At the centre of the present constitutional debate lies a historical fact that is as instructive as it is frequently overlooked.
When majority rule dawned in 1980, national leadership emerged through Parliament itself.
Following a nationwide election conducted under universal suffrage, ZANU-PF secured 57 of the 80 contested seats, thereby commanding a decisive majority in the 100-member House of Assembly.
From that parliamentary mandate arose the premiership of Robert Mugabe.
The people voted; Parliament embodied their will; executive authority flowed from that democratic chain of legitimacy.
This constitutional lineage is now being invoked in support of Bill Number 3, whose critics insist that any system in which national leadership is elected by Parliament rather than directly by popular ballot violates the cherished principle of “one man, one vote”.
Yet the events of 1980 suggest otherwise.
Parliamentary election of a head of government was not an aberration imposed upon democracy; it was the mechanism through which democratic majority rule was first realised.
To appreciate the force of that argument, one must situate the liberation struggle within its proper constitutional context.
The demand for “one man, one vote” was not a narrow call for a particular electoral mechanism.
It was a profound rejection of a political order designed to exclude the majority from meaningful participation in governance.
The constitutional settlement of 1923 and its subsequent revisions entrenched formidable barriers to political participation.
Voting rights were tied to stringent property, income, and educational qualifications that bore little relation to demographic reality.
By the 1960s, the electorate had been engineered into a striking imbalance: roughly twelve white voters for every one Black voter, despite a population ratio of approximately twenty to one in favour of the African majority.
The 1961 Constitution deepened this disparity through the dual “A” and “B” Roll system. The privileged “A” roll, defined by exacting qualifications, elected fifty representatives — overwhelmingly white.

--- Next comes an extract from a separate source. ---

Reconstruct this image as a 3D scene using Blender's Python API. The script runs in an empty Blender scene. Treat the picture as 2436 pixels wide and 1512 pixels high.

The “B” roll, ostensibly more inclusive yet structurally constrained, elected a mere fifteen members, largely Black.
Representation was thus carefully calibrated to preserve minority control whilst offering only the semblance of inclusion.
The 1969 constitutional framework, introduced after unilateral independence, hardened minority rule further still.
Parliamentary representation ensured that a small settler population retained decisive authority over millions of African citizens.
The structure of governance was not merely unequal; it was intentionally insulated against democratic transformation.
Even the 1979 election, which produced Abel Muzorewa as Prime Minister, failed to secure international recognition.
The United Nations Security Council declared the process null and void on the grounds that the constitutional framework preserved disproportionate minority power.
In the eyes of the international community, democracy required not symbolic participation but genuine political equality.
It was precisely this inequitable order that the liberation struggle sought to dismantle. Independence in 1980 did not merely introduce a new leadership; it inaugurated a new constitutional logic.
Universal suffrage established equal political citizenship. Parliament became the institutional expression of that equality.
From Parliament emerged executive authority.
Those now contending that parliamentary election of a President is incompatible with the ideals of liberation must therefore confront an unavoidable historical continuity: the foundational moment of democratic governance itself operated within that very framework.
Supporters of Bill Number 3 argue that constitutional systems must not only reflect democratic choice but also safeguard national cohesion.
They contend that intensely personalised presidential contests, particularly within polarised political environments, risk deepening division rather than fostering unity.
Parliamentary election, by contrast, is presented as a mechanism that encourages negotiation, coalition-building, and collective responsibility.
Comparative experience is often cited to underscore the dangers of prolonged electoral contestation.
In Mozambique, disputed electoral outcomes have at times produced extended periods of instability, disrupting governance and undermining economic confidence. Proponents of reform maintain that constitutional design must seek not only legitimacy but durability.
There is also the matter of public expenditure. Nationwide presidential elections demand considerable financial resources — funds which advocates of reform argue might be more effectively deployed in development priorities such as infrastructure, healthcare, and education.
In this view, constitutional reform is not a retreat from democracy but an adjustment in institutional architecture intended to stabilise it.
The debate over Bill Number 3 is therefore not merely technical; it is historical, philosophical, and constitutional in equal measure.
The events of 1980 offer a compelling reference point. Majority rule was realised when the electorate chose its representatives and Parliament, in turn, constituted national leadership.
For proponents of reform, that precedent affirms a central claim: parliamentary election of a head of state does not negate “one man, one vote”.
It is, rather, one of the constitutional pathways through which that principle may be expressed.